The Cyprus Weekly, January 10-16, 1997

A People's Solution Needed, Says Scholar

By Demetra Molyva

"People from both communities in Cyprus have to start working together in order to create something new for the future. No solution will be found by the politicians if the people of Cyprus are not ready."

This is the view of Fulbright scholar Dr. Benjamin Broome, who has spent the last thirty months conducting seminars and giving lectures to bicommunal groups on ways of bringing the two sides together.

He told The Cyprus Weekly shortly before his departure from the island that one result of his particular experience is that "the Greek and Turkish Cypriots are now curious about each other and are willing to understand how the other side views the past and to build a collective vision for the future."
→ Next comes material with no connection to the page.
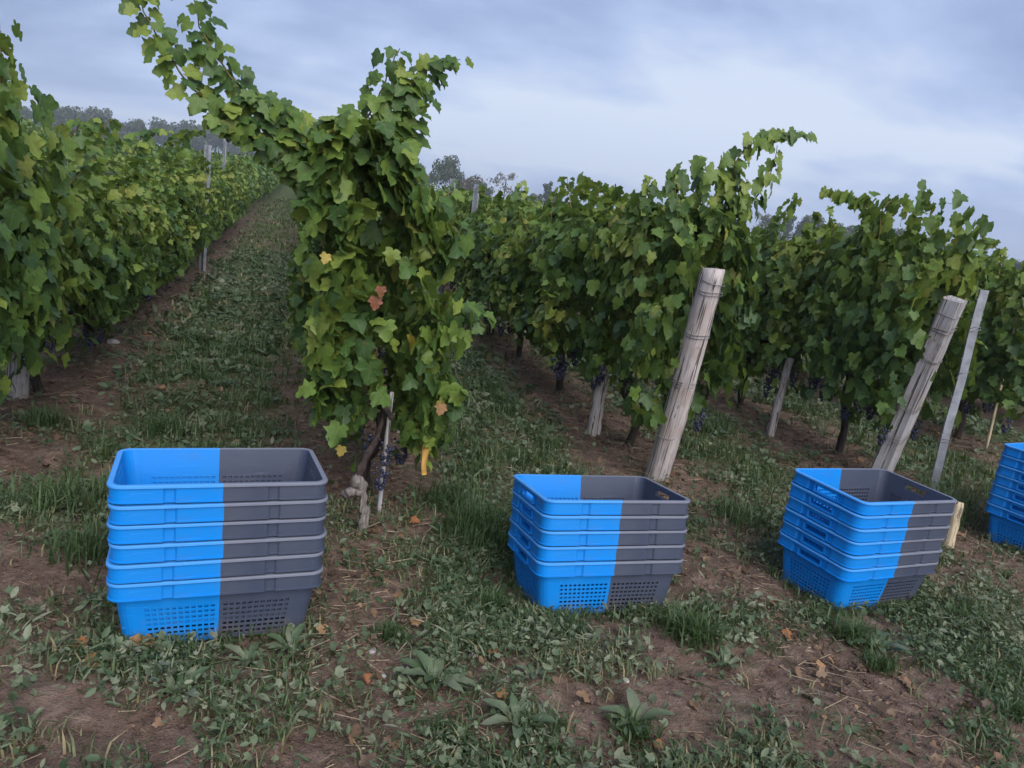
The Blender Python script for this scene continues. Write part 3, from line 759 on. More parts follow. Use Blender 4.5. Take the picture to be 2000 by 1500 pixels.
for sd_, pts in enumerate([[(.14, 3.38, .02), (-.1, 3.35, .27), (-.26, 3.35, .36), (-.38, 3.35, .51), (-.44, 3.35, .68)],
                           [(.12, 3.38, -.02), (-.18, 3.35, .22), (-.37, 3.35, .28), (-.5, 3.35, .41), (-.6, 3.35, .56), (-.62, 3.35, .70)],
                           [(.14, 3.36, -.02), (-.10, 3.33, .13), (-.28, 3.33, .19), (-.36, 3.33, .22)], [(.10, 3.38, .0), (.0, 3.36, .22), (-.16, 3.35, .31), (-.22, 3.35, .30)],
                           [(.18, 3.38, .05), (.25, 3.35, .3), (.32, 3.35, .48), (.36, 3.35, .59)], [(.25, 3.38, .05), (.38, 3.35, .36), (.47, 3.35, .53), (.61, 3.35, .585)],
                           [(.29, 3.38, .0), (.41, 3.35, .28), (.46, 3.35, .42), (.52, 3.35, .52)], [(.24, 3.38, .0), (.33, 3.34, .25), (.38, 3.34, .40), (.43, 3.34, .50)],
                           [(.40, 3.35, -.18), (.53, 3.32, -.03), (.62, 3.30, .05)], [(.60, 3.3, -.5), (.74, 3.25, -.42), (.82, 3.22, -.50)]]):
    shoot(tall, W2(pts, tall), 900 + sd_, spread=.07, size=(.065, .105), step=.0155)
for (p, ml, s_, nm) in [((-.10, -.46, .985), L_RED, .052, 'red withered leaf at the middle of the vine'), ((-.085, -.47, 1.03), L_RED, .040, None), ((-.30, -.40, 1.13), L_YEL, .042, 'yellow leaf on the left side of the vine'),
                        ((-.17, -.26, .29), L_YEL, .045, 'yellow leaf hanging low beside the crates'), ((.22, -.42, .55), L_BRO, .05, None)]:
    o = put_leaf(tall, p, (.1, -1, .2), (random.uniform(-.3, .3), -.1, -1), s_, ml[random.randrange(3)])
    if nm: o['label'] = nm
tag(tall, 'lone tall bushy vine with two leafy arms raised against the sky', 'vine', 'grape vines')
# yellow strip hanging under the tall vine
rb = []
for k in range(9):
    f = k / 8; rb.append((.006 * f + .003 * math.sin(7 * f), .006 * math.sin(6 * f), -.125 * f))
V = []; F = []
for k, p in enumerate(rb):
    w = .016 * (1 - .25 * (k / 8)); tw = .5 * math.sin(2.5 * k / 8)
    for dx, dy in ((-w, 0.0012), (w, .0012), (w, -.0012), (-w, -.0012)): V.append((p[0] + dx * math.cos(tw) - dy * math.sin(tw), p[1] + dx * math.sin(tw) + dy * math.cos(tw), p[2]))
for k in range(8):
    for q in range(4): F.append([k * 4 + q, k * 4 + (q + 1) % 4, k * 4 + 4 + (q + 1) % 4, k * 4 + 4 + q])
F += [[0, 1, 2, 3], [32, 35, 34, 33]]
mm = M('yellow_strip'); m_strip = mm.fin(mm.mix(mm.noise(60, 4), (.30, .17, .04), (.46, .28, .07)), .6, .3)
ys_ = mk('hanging_strip', np.array(V), F, m_strip, None, True); ys_.location = (.583, 3.05, .385)
tag(ys_, 'narrow yellow strip dangling beneath the tall lone vine', 'strip')

# vines of the rows
ROWS = {0: (3.62, 13, 'row at the left edge of the photo'), 1: (4.75, 11, 'row behind the tall lone vine'), 2: (4.32, 12, 'row ending at the round leaning post'), 3: (4.35, 11, 'row ending at the squared leaning post'),
        4: (4.85, 10, 'row right of the squared leaning post'), 5: (5.4, 8, 'sixth row, far right'), 6: (6.0, 7, 'seventh row, far right'), 7: (7.0, 6, 'eighth row, far right'), -1: (5.6, 10, 'second row left of the lane'), -2: (7.2, 8, 'third row left of the lane')}
ORDW = 'first second third fourth fifth sixth seventh eighth ninth tenth eleventh twelfth thirteenth'.split()
used = set(); VINES = {}; rv = random.Random(11)
for ri, (y0, n, who) in ROWS.items():
    for k in range(n):
        pi = rv.randrange(6); src = PV[pi]
        o = src if pi not in used else copy_tree(src); used.add(pi)
        y_ = y0 + 1.15 * k + rv.uniform(-.06, .06); x_ = ROWX[ri] + rv.uniform(-.03, .03)
        o.location = (x_, y_, gz(x_, y_)); o.rotation_euler = (0, 0, math.pi * rv.randrange(2) + rv.uniform(-.04, .04)); sc_ = rv.uniform(.96, 1.05) * {(2, 0): 1.2, (2, 1): 1.08, (3, 0): 1.22, (3, 1): 1.16, (4, 0): 1.16, (4, 1): 1.1, (0, 0): 1.12, (0, 1): 1.02}.get((ri, k), .90 if ri <= 0 else 1.0); o.scale = (rv.uniform(.92, 1.1), 1, sc_)
        tag(o, f'leafy green grape vine, {ORDW[k]} in the {who}', 'vine', 'grape vines')
        VINES[(ri, k)] = o
for pi in range(6):
    if pi not in used:
        for ch in list(PV[pi].children): bpy.data.objects.remove(ch)
        bpy.data.objects.remove(PV[pi])
# long shoots above the rows (each on its own vine)
def wshoot(key, pts, seed, **k):
    root_ = VINES[key]; bpy.context.view_layer.update(); inv = root_.matrix_world.inverted()
    shoot(root_, [tuple(inv @ Vector((p[0], p[1], p[2] + CAMZ))) for p in pts], seed, **k)
for i, (key, pts) in enumerate([
    ((2, 0), [(2.30, 3.95, -.05), (2.26, 3.82, .25), (2.25, 3.8, .43), (2.41, 3.8, .59), (2.66, 3.78, .62)]), ((2, 0), [(2.03, 3.9, -.05), (1.95, 3.82, .15), (1.90, 3.8, .32)]),
    ((2, 0), [(2.33, 3.95, .05), (2.42, 3.8, .27), (2.48, 3.8, .41), (2.48, 3.8, .53)]), ((2, 0), [(2.15, 3.9, -.02), (2.09, 3.8, .2), (2.15, 3.8, .33)]), ((2, 0), [(2.22, 3.9, .0), (2.28, 3.8, .2), (2.32, 3.78, .33)]),
    ((2, 0), [(2.1, 4.3, .0), (2.0, 4.3, .2), (2.02, 4.35, .30)]),
    ((3, 0), [(3.79, 4.35, .02), (3.6, 4.3, .3), (3.38, 4.3, .38), (3.2, 4.3, .385)]), ((3, 0), [(3.76, 4.35, .02), (3.68, 4.3, .28), (3.74, 4.3, .39), (3.85, 4.3, .39), (3.87, 4.3, .28)]), ((3, 1), [(3.62, 5.5, .0), (3.66, 5.35, .25), (3.72, 5.3, .40)]),
    ((3, 0), [(3.85, 4.2, -.05), (3.9, 4.1, .12), (4.0, 4.05, .22)]),
    ((4, 0), [(5.25, 5.0, -.05), (4.9, 4.95, .16), (4.9, 4.9, .27), (5.11, 4.9, .28)]), ((4, 0), [(5.44, 4.9, -.02), (5.42, 4.9, .15), (5.30, 4.9, .24), (5.17, 4.9, .255)]), ((4, 0), [(5.0, 5.0, -.05), (4.8, 4.95, .1), (4.68, 4.9, .2)]),
    ((2, 2), [(2.1, 5.85, .02), (2.1, 6.0, .2), (2.1, 6.12, .34)]), ((2, 1), [(2.1, 5.25, .02), (2.1, 5.36, .22), (2.1, 5.49, .31)]), ((2, 3), [(2.1, 7.2, .0), (2.1, 7.4, .18), (2.1, 7.46, .3)]), ((2, 2), [(2.12, 6.5, .0), (2.15, 6.5, .15), (2.2, 6.5, .26)]),
    ((0, 0), [(-1.12, 3.45, .0), (-1.09, 3.42, .25), (-1.08, 3.4, .44)]), ((0, 0), [(-1.14, 3.5, .0), (-1.13, 3.42, .22), (-1.11, 3.4, .36)]), ((0, 1), [(-1.2, 4.6, .0), (-1.12, 4.6, .14), (-1.05, 4.6, .2)]), ((0, 3), [(-1.3, 6.9, .05), (-1.2, 6.9, .25), (-1.05, 6.9, .28)]),
    ((0, 5), [(-1.3, 9.0, .15), (-1.2, 9.0, .35), (-1.0, 9.0, .42)]), ((0, 2), [(-1.3, 5.8, .05), (-1.25, 5.8, .2), (-1.2, 5.8, .27)])]):
    wshoot(key, pts, 1500 + i, spread=.06, size=(.06, .10), step=.017)
# single larger leaves on the row-end vines that face the verge
for key, cnt, x0, x1, z0, z1, yf in [((2, 0), 110, -.34, .36, .30, 1.5, -.52), ((3, 0), 80, -.36, .34, .32, 1.45, -.50), ((0, 0), 70, -.05, .38, .30, 1.5, -.55), ((4, 0), 40, -.36, .3, .4, 1.45, -.5)]:
    root_ = VINES[key]; flip = -1 if abs(root_.rotation_euler.z) > 1.5 else 1; r = random.Random(cnt)
    for k in range(cnt):
        z_ = r.uniform(z0, z1); f = (z_ - z0) / (z1 - z0); wsc = math.sqrt(max(.15, 1 - abs(2 * f - .95) ** 3))
        x_ = r.uniform(x0, x1) * wsc; y_ = yf - .06 + r.random() * .2
        if key == (0, 0): x_, y_ = .34 * wsc + r.uniform(-.06, .03), r.uniform(-.5, .5)
        nr = (x_ * 1.2 + r.gauss(0, .35), -.7 + r.gauss(0, .35), .45 + r.gauss(0, .3)) if key != (0, 0) else (.9, -.4 + r.gauss(0, .3), .4 + r.gauss(0, .3))
        put_leaf(root_, (x_ * flip, y_ * flip, z_), (nr[0] * flip, nr[1] * flip, nr[2]), (r.gauss(0, .4), r.gauss(0, .3), -1), r.uniform(.055, .095), LEAVES[r.randrange(len(LEAVES))])
# every remaining vine, too far to tell apart: one mass
rng = np.random.default_rng(5); PP, NN, SS = [], [], []
for x_ in ALLROWS:
    ri = [k for k, v_ in ROWX.items() if abs(v_ - x_) < 1e-6]
    ystart = ROWS[ri[0]][0] + 1.15 * ROWS[ri[0]][1] - .3 if ri else max(7.5, (x_ / 1.35 if x_ > 0 else -x_ * 2.3) - 1.5)
    for (ya, yb, dens, sz) in ((ystart, 30, 330, .115), (30, 75, 130, .19)):
        ya = max(ya, ystart)
        if yb <= ya: continue
        n = int((yb - ya) * dens)
        y = rng.uniform(ya, yb, n); dd = np.abs(x_)
        z = .36 + 1.12 * rng.random(n) ** (.8 if (x_ > 8 or x_ < -4) else 1.0)
        top = 1.18 + .22 * (vnoise(np.stack([y * 1.1 + x_ * 5, y * 0], 1), 31)) + .22 * (vnoise(np.stack([y * 4.3 + x_ * 9, y * 0], 1), 32) ** 3) * 1.6
        z = np.minimum(z * top / 1.48, top)
        s = rng.choice([-1, 1], n); w = .32 * np.sqrt(np.clip(1 - np.abs((z - .36) / (top - .36) * 2 - .92) ** 3.2, .08, 1)) * (.7 + .6 * vnoise(np.stack([y * 2.2, z * 2.2 + x_], 1), 33))
        x = x_ + s * w * rng.random(n) ** .4
        vis = (y > x / 1.5 - 1.5) & (y > -x / .40 - 1.5) if True else None
        P_ = np.stack([x, y, z + g(np.stack([x, y], 1))], 1)[vis]
        N_ = (np.stack([s * .8, np.zeros(n) - .15, np.full(n, .45)], 1) + rng.normal(0, .5, (n, 3)))[vis]
        PP.append(P_); NN.append(N_); SS.append(rng.uniform(.75, 1.25, len(P_)) * sz)
PP, NN, SS = np.concatenate(PP), np.concatenate(NN), np.concatenate(SS); n = len(PP)
tip = np.stack([rng.normal(0, .5, n), rng.normal(0, .5, n), np.full(n, -.9)], 1)
tint = np.clip(fbm(PP * 1.3, 40, 2) * .9 + rng.normal(0, .2, n), 0, 1)
V_, F_, T_, L_ = scatter(T_QUAD, PP, NN, tip, SS, tint, rng)
tag(mk('distant_vines', V_, F_, m_far, None, True, T_), 'rows of green vines merging in the distance', 'vines', None, 'stuff')
print('distant leaves', n)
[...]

Dr. Broome spoke about "a huge series of bicommunal activities on the island which not many people know about," involving around 300 people from the two Cypriot communities and described them as "proof of the Greek and Turkish Cypriots' willingness to work for peace building."

Dr. Broome initially headed and coordinated a Conflict Resolution Trainers' Group comprising 15 Greek Cypriots and 15 Turkish Cypriots, working on peace-building and training others in the field of conflict resolution.
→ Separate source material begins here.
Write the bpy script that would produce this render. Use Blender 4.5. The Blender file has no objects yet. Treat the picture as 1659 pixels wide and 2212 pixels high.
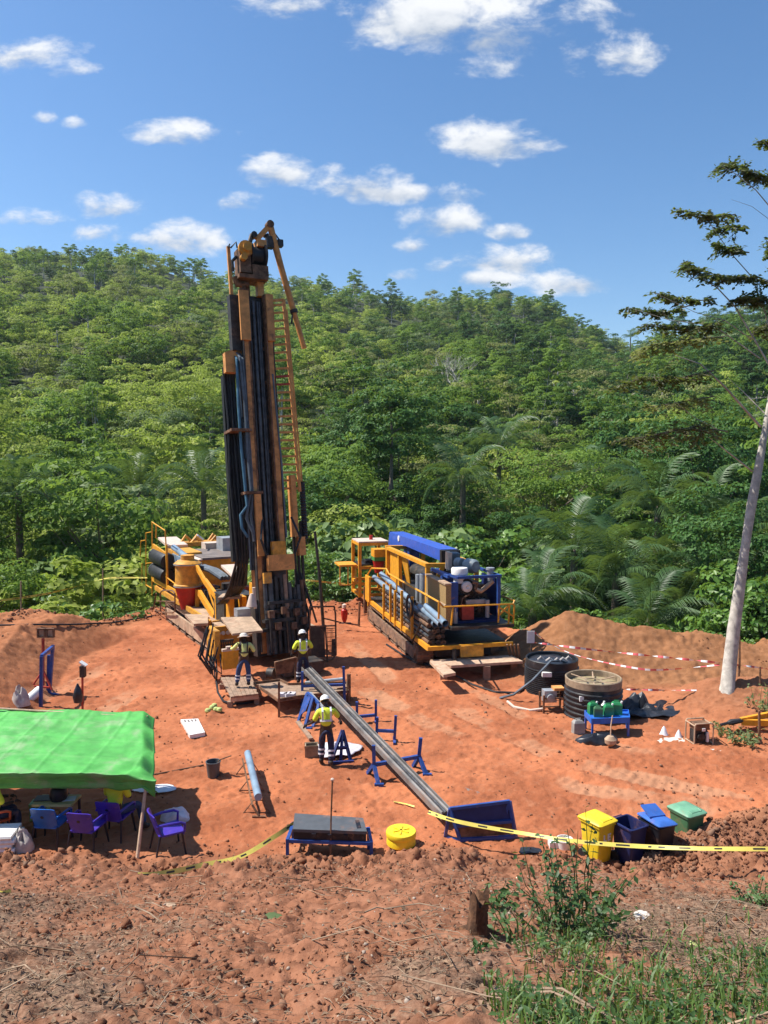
import bpy, bmesh, math, random
import numpy as np
from mathutils import Vector, Matrix, Euler

SC = bpy.context.scene
COL = SC.collection
# ---------------------------------------------------------------- camera, sky, sun, exposure
PX_F, PX_CX, PX_CY = 1663.0, 829.5, 1106.0        # focal length and centre in units of a 1659 x 2212 view
EYE = Vector((0.0, 0.0, 7.7))
PITCH = math.atan(116.0 / PX_F)

def ray(px, py):
    a = (px - PX_CX) / PX_F
    b = -(py - PX_CY) / PX_F
    return Vector((a, math.cos(PITCH) + b * math.sin(PITCH), -math.sin(PITCH) + b * math.cos(PITCH)))

cam_d = bpy.data.cameras.new('camera')
cam = bpy.data.objects.new('camera', cam_d)
COL.objects.link(cam)
cam.location = EYE
cam.rotation_euler = (math.pi / 2 - PITCH, 0, 0)
cam_d.sensor_fit = 'VERTICAL'
cam_d.sensor_height = 24.0
cam_d.sensor_width = 18.0
cam_d.lens = 24.0 * PX_F / 2212.0
cam_d.clip_start = 0.1
cam_d.clip_end = 5000
SC.camera = cam

SUN_EL, SUN_AZ = math.radians(55), math.radians(-80)      # azimuth from +Y towards +X
SUN_DIR = Vector((math.sin(SUN_AZ) * math.cos(SUN_EL), math.cos(SUN_AZ) * math.cos(SUN_EL), math.sin(SUN_EL)))
sun_d = bpy.data.lights.new('sun', 'SUN')
sun_d.energy = 4.4
sun_d.angle = math.radians(0.5)
sun_d.color = (1.0, 0.95, 0.87)
sun = bpy.data.objects.new('sun', sun_d)
COL.objects.link(sun)
sun.location = SUN_DIR * 100
sun.rotation_euler = SUN_DIR.to_track_quat('Z', 'Y').to_euler()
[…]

"These people have achieved a great deal," he said. "They spent time together trying to see and understand each other's past and identity, and they also tried to accommodate the others' needs, even thought they did not necessarily understand them."

He said that during a nine-month period, the two sides had "gone a long way in understanding and placing trust in each other," and he stressed that this is necessary on a national scale "if the people of Cyprus are to be ready for a solution to their conflict."
 

Trust

Dr. Broome noted the different view that the two communities have of their past. The Greek Cypriots, he said, talk of "good times of cooperation and friendship with the Turkish Cypriots," but the Turkish Cypriots' memories are of "an unpleasant situation of being the minority group with a few moments of friendship and cooperation with their Greek Cypriot neighbours."
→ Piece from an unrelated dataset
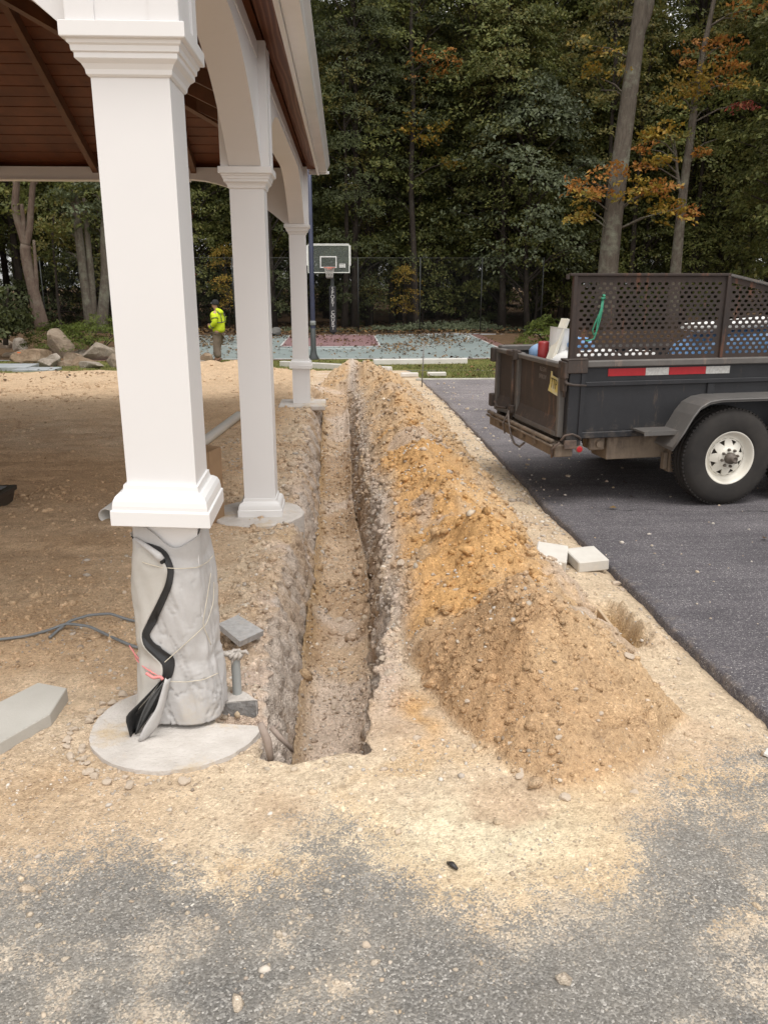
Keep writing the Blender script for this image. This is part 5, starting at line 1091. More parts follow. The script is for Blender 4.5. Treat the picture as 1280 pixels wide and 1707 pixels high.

The group had worked together to create a collective vision of their future together, and this served as "a kind of prototype of what has to happen in Cyprus in the future," he said.

Several major bicommunal events on the island, including the UN's 50th anniversary, a meeting at the Ledra Palace in October and another in December had attracted up to 2,500 people from both communities, which, Dr. Broome said, showed the "vibrant interest" in both communities in creating conditions of peace with the other side.

Asked to comment on the issue of settlers from the Turkish mainland living in the occupied areas, Dr. Broome said: "that is a different question altogether. However, the embargo imposed by the Greek Cypriots on the north of the island has created such difficult conditions for the Turkish Cypriots that they have been forced to leave. They have not been getting positive messages from the Greek Cypriot side and consequently choose to go abroad instead of coming to settle in the south."
 

War

He also made the point that despite Turkey's superior military strength, the Turkish Cypriots are "just as afraid of war as the Greek Cypriots, because they know that no one stands to gain anything from military conflict."

During Broome's lecture at the American Center, EU Ambassador Gilles Anouil referred to how France and Germany had resolved their differences following World War II.

"The French and the Germans overcame their differences through a mechanism which included meeting and getting to know each other through economic cooperation and a willingness to move towards each other rather than away," he said.

Anouil also noted that both France and Germany had revised school textbooks to reflect common ground rather than past conflict.

Meanwhile, at a meeting at Famagusta Gate in Nicosia this week, the Turkish Cypriot poet and sociologist Neshe Yashin, who lives in the government-controlled area of the island and has been working as a member of a bicommunal peace-building group with MP Kate Clerides, said that her understanding of the "unification" in Cyprus is "not the politicians' idea of land, the capital or two states. What I care about first is the unification of the people."

She conceded that a great deal of time is being spent on the technical details of a possible solution and called these "very important" but she spoke of her disappointment that after such a long period of time, "change has still not come" and said that among the main obstacles to a solution is the fact that "the decision-makers are acting according to the rules of the power politics.

"They are stuck in the past, acting out fear, doubt and despair," she said.
 

Benefit

Yashin also referred to those she called "conflict-breeders" who benefit from the lack of a solution to the island's problems.

"The people on both sides of the island are not entirely responsible for their fate. We do not have full democratic participation in decisions about our future. Under cease-fire conditions, there is no possibility of experiencing democracy on either side" she said.

Earlier in the week, Dr. Daniel Elazar, an expert on federalism, told The Cyprus Weekly that a federal solution is the only option for Cyprus.

Elazar, the Director of the Center for the Study of Federalism at Temple University, Pennsylvania, and President of the Jerusalem Center for Public Affairs, said that federalism is "the best way of coping with the globalization of modern times" and stressed that "it can be applied differently in specific situations as it entails self-rule and shared- rule."

Asked whether he agreed with Rauf Denktash's concept of federalism or that of President Clerides, he declined to take a stand, saying that "the two sides will have to work out what is the best form for them."